◆ Exercise instructions
Reproduce the listing below word for word, with no pictures.
►
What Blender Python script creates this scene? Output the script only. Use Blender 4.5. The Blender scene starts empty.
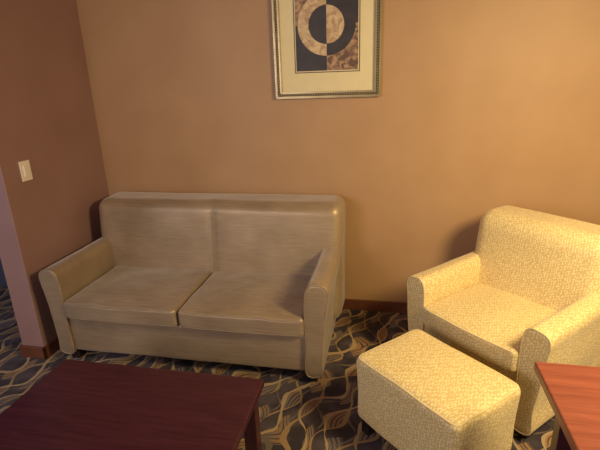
import bpy, math, bmesh
from mathutils import Matrix, Vector, noise
sc=bpy.context.scene
sc.view_settings.view_transform='Standard'
def lin(c):
    return tuple(((v/255)/12.92 if v/255<=.04045 else ((v/255+.055)/1.055)**2.4) for v in c)+(1,)
# ---------- materials ----------
class NT:
    def __init__(s,name):
        s.m=bpy.data.materials.new(name); s.m.use_nodes=True
        s.t=s.m.node_tree; s.b=s.t.nodes['Principled BSDF']
        s.co=s.t.nodes.new('ShaderNodeTexCoord').outputs['Object']
    def n(s,typ,**kw):
        x=s.t.nodes.new(typ)
        for k,v in kw.items():
            if hasattr(x,k): setattr(x,k,v)
            else: x.inputs[k].default_value=v
        return x
    def l(s,a,b): s.t.links.new(a,b)
    def math(s,op,a,b=None,c=None):
        x=s.t.nodes.new('ShaderNodeMath'); x.operation=op
        for i,v in enumerate((a,b,c)):
            if v is None: continue
            if isinstance(v,(int,float)): x.inputs[i].default_value=v
            else: s.l(v,x.inputs[i])
        return x.outputs[0]
    def ramp(s,fac,stops,interp='LINEAR'):
        x=s.t.nodes.new('ShaderNodeValToRGB'); x.color_ramp.interpolation=interp
        e=x.color_ramp.elements
        while len(e)<len(stops): e.new(.5)
        for i,(p,c) in enumerate(stops): e[i].position=p; e[i].color=lin(c)
        s.l(fac,x.inputs[0]); return x.outputs[0]
    def noise(s,scale,detail=3,vec=None,dist=0):
        x=s.n('ShaderNodeTexNoise'); x.inputs['Scale'].default_value=scale; x.inputs['Detail'].default_value=detail; x.inputs['Distortion'].default_value=dist
        s.l(vec or s.co,x.inputs['Vector']); return x.outputs['Fac']
    def mapv(s,scale,rot=(0,0,0)):
        x=s.n('ShaderNodeMapping'); x.inputs['Scale'].default_value=scale; x.inputs['Rotation'].default_value=rot; s.l(s.co,x.inputs['Vector']); return x.outputs[0]
    def mix(s,f,a,b):
        x=s.t.nodes.new('ShaderNodeMix'); x.data_type='RGBA'
        if isinstance(f,(int,float)): x.inputs[0].default_value=f
        else: s.l(f,x.inputs[0])
        for sock,v in ((x.inputs[6],a),(x.inputs[7],b)):
            if isinstance(v,tuple): sock.default_value=v
            else: s.l(v,sock)
        return x.outputs[2]
    def col(s,c):
        if isinstance(c,tuple): s.b.inputs['Base Color'].default_value=c
        else: s.l(c,s.b.inputs['Base Color'])
    def bump(s,h,st=.2,d=.005):
        x=s.n('ShaderNodeBump'); x.inputs['Strength'].default_value=st; x.inputs['Distance'].default_value=d
        s.l(h,x.inputs['Height']); s.l(x.outputs[0],s.b.inputs['Normal'])
    def rough(s,r): s.b.inputs['Roughness'].default_value=r
def plain(name,c,r=.5,metal=0,var=8):
    m=NT(name); a=tuple(max(0,v-var) for v in c); b=tuple(min(255,v+var) for v in c)
    m.col(m.ramp(m.noise(14,4),[(.3,a),(.7,b)])); m.rough(r); m.b.inputs['Metallic'].default_value=metal
    return m.m
def paint(name,c):
    m=NT(name); a=tuple(v-4 for v in c); b=tuple(v+4 for v in c)
    m.col(m.ramp(m.noise(3,3),[(.3,a),(.7,b)])); m.rough(.55); m.bump(m.noise(160,3),.25,.002); return m.m
M_wall=paint('wall_paint_tan',(172,135,97))
M_wall2=paint('wall_paint_tan_cool_shade',(150,116,110))  # tan paint for the left wall, with its cooler, dimmer light mixed into the colour
M_wall3=paint('wall_paint_slate',(70,74,92))
M_ceil=paint('ceiling_paint',(185,172,150))
M_base=plain('baseboard_brown',(104,60,40),.45)
def wood(name,c1,c2,r):
    m=NT(name); v=m.mapv((3,40,40)); f=m.noise(1.6,6,v,1.0)
    m.col(m.ramp(f,[(.3,c1),(.7,c2)])); m.rough(r); m.bump(f,.05,.002); return m.m
M_wood=wood('dark_mahogany_wood',(56,22,32),(74,34,44),.28)
M_woodr=wood('red_mahogany_wood',(122,62,48),(144,78,60),.4)
M_legd=plain('dark_wood_foot',(30,20,18),.5)
def sofafab():
    m=NT('sofa_satin_fabric'); 
    f=m.noise(1,2,m.mapv((8,70,260))); g=m.noise(4,3)
    h=m.math('ADD',m.math('MULTIPLY',f,.5),m.math('MULTIPLY',g,.5))
    m.col(m.ramp(h,[(.32,(138,118,94)),(.68,(172,150,122))])); m.rough(.43)
    m.b.inputs['Metallic'].default_value=.3
    m.b.inputs['Sheen Weight'].default_value=.5
    m.b.inputs['Sheen Roughness'].default_value=.4
    hb=m.math('ADD',m.noise(5,1),m.math('MULTIPLY',m.noise(1,2,m.mapv((20,60,260))),.12))
    m.bump(hb,.25,.012); return m.m
M_sofa=sofafab()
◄
◆ Full answer
What Blender Python script creates this scene? Output the script only. Use Blender 4.5. The Blender scene starts empty.
import bpy, math, bmesh
from mathutils import Matrix, Vector, noise
sc=bpy.context.scene
sc.view_settings.view_transform='Standard'
def lin(c):
    return tuple(((v/255)/12.92 if v/255<=.04045 else ((v/255+.055)/1.055)**2.4) for v in c)+(1,)
# ---------- materials ----------
class NT:
    def __init__(s,name):
        s.m=bpy.data.materials.new(name); s.m.use_nodes=True
        s.t=s.m.node_tree; s.b=s.t.nodes['Principled BSDF']
        s.co=s.t.nodes.new('ShaderNodeTexCoord').outputs['Object']
    def n(s,typ,**kw):
        x=s.t.nodes.new(typ)
        for k,v in kw.items():
            if hasattr(x,k): setattr(x,k,v)
            else: x.inputs[k].default_value=v
        return x
    def l(s,a,b): s.t.links.new(a,b)
    def math(s,op,a,b=None,c=None):
        x=s.t.nodes.new('ShaderNodeMath'); x.operation=op
        for i,v in enumerate((a,b,c)):
            if v is None: continue
            if isinstance(v,(int,float)): x.inputs[i].default_value=v
            else: s.l(v,x.inputs[i])
        return x.outputs[0]
    def ramp(s,fac,stops,interp='LINEAR'):
        x=s.t.nodes.new('ShaderNodeValToRGB'); x.color_ramp.interpolation=interp
        e=x.color_ramp.elements
        while len(e)<len(stops): e.new(.5)
        for i,(p,c) in enumerate(stops): e[i].position=p; e[i].color=lin(c)
        s.l(fac,x.inputs[0]); return x.outputs[0]
    def noise(s,scale,detail=3,vec=None,dist=0):
        x=s.n('ShaderNodeTexNoise'); x.inputs['Scale'].default_value=scale; x.inputs['Detail'].default_value=detail; x.inputs['Distortion'].default_value=dist
        s.l(vec or s.co,x.inputs['Vector']); return x.outputs['Fac']
    def mapv(s,scale,rot=(0,0,0)):
        x=s.n('ShaderNodeMapping'); x.inputs['Scale'].default_value=scale; x.inputs['Rotation'].default_value=rot; s.l(s.co,x.inputs['Vector']); return x.outputs[0]
    def mix(s,f,a,b):
        x=s.t.nodes.new('ShaderNodeMix'); x.data_type='RGBA'
        if isinstance(f,(int,float)): x.inputs[0].default_value=f
        else: s.l(f,x.inputs[0])
        for sock,v in ((x.inputs[6],a),(x.inputs[7],b)):
            if isinstance(v,tuple): sock.default_value=v
            else: s.l(v,sock)
        return x.outputs[2]
    def col(s,c):
        if isinstance(c,tuple): s.b.inputs['Base Color'].default_value=c
        else: s.l(c,s.b.inputs['Base Color'])
    def bump(s,h,st=.2,d=.005):
        x=s.n('ShaderNodeBump'); x.inputs['Strength'].default_value=st; x.inputs['Distance'].default_value=d
        s.l(h,x.inputs['Height']); s.l(x.outputs[0],s.b.inputs['Normal'])
    def rough(s,r): s.b.inputs['Roughness'].default_value=r
def plain(name,c,r=.5,metal=0,var=8):
    m=NT(name); a=tuple(max(0,v-var) for v in c); b=tuple(min(255,v+var) for v in c)
    m.col(m.ramp(m.noise(14,4),[(.3,a),(.7,b)])); m.rough(r); m.b.inputs['Metallic'].default_value=metal
    return m.m
def paint(name,c):
    m=NT(name); a=tuple(v-4 for v in c); b=tuple(v+4 for v in c)
    m.col(m.ramp(m.noise(3,3),[(.3,a),(.7,b)])); m.rough(.55); m.bump(m.noise(160,3),.25,.002); return m.m
M_wall=paint('wall_paint_tan',(172,135,97))
M_wall2=paint('wall_paint_tan_cool_shade',(150,116,110))  # tan paint for the left wall, with its cooler, dimmer light mixed into the colour
M_wall3=paint('wall_paint_slate',(70,74,92))
M_ceil=paint('ceiling_paint',(185,172,150))
M_base=plain('baseboard_brown',(104,60,40),.45)
def wood(name,c1,c2,r):
    m=NT(name); v=m.mapv((3,40,40)); f=m.noise(1.6,6,v,1.0)
    m.col(m.ramp(f,[(.3,c1),(.7,c2)])); m.rough(r); m.bump(f,.05,.002); return m.m
M_wood=wood('dark_mahogany_wood',(56,22,32),(74,34,44),.28)
M_woodr=wood('red_mahogany_wood',(122,62,48),(144,78,60),.4)
M_legd=plain('dark_wood_foot',(30,20,18),.5)
def sofafab():
    m=NT('sofa_satin_fabric'); 
    f=m.noise(1,2,m.mapv((8,70,260))); g=m.noise(4,3)
    h=m.math('ADD',m.math('MULTIPLY',f,.5),m.math('MULTIPLY',g,.5))
    m.col(m.ramp(h,[(.32,(138,118,94)),(.68,(172,150,122))])); m.rough(.43)
    m.b.inputs['Metallic'].default_value=.3
    m.b.inputs['Sheen Weight'].default_value=.5
    m.b.inputs['Sheen Roughness'].default_value=.4
    hb=m.math('ADD',m.noise(5,1),m.math('MULTIPLY',m.noise(1,2,m.mapv((20,60,260))),.12))
    m.bump(hb,.25,.012); return m.m
M_sofa=sofafab()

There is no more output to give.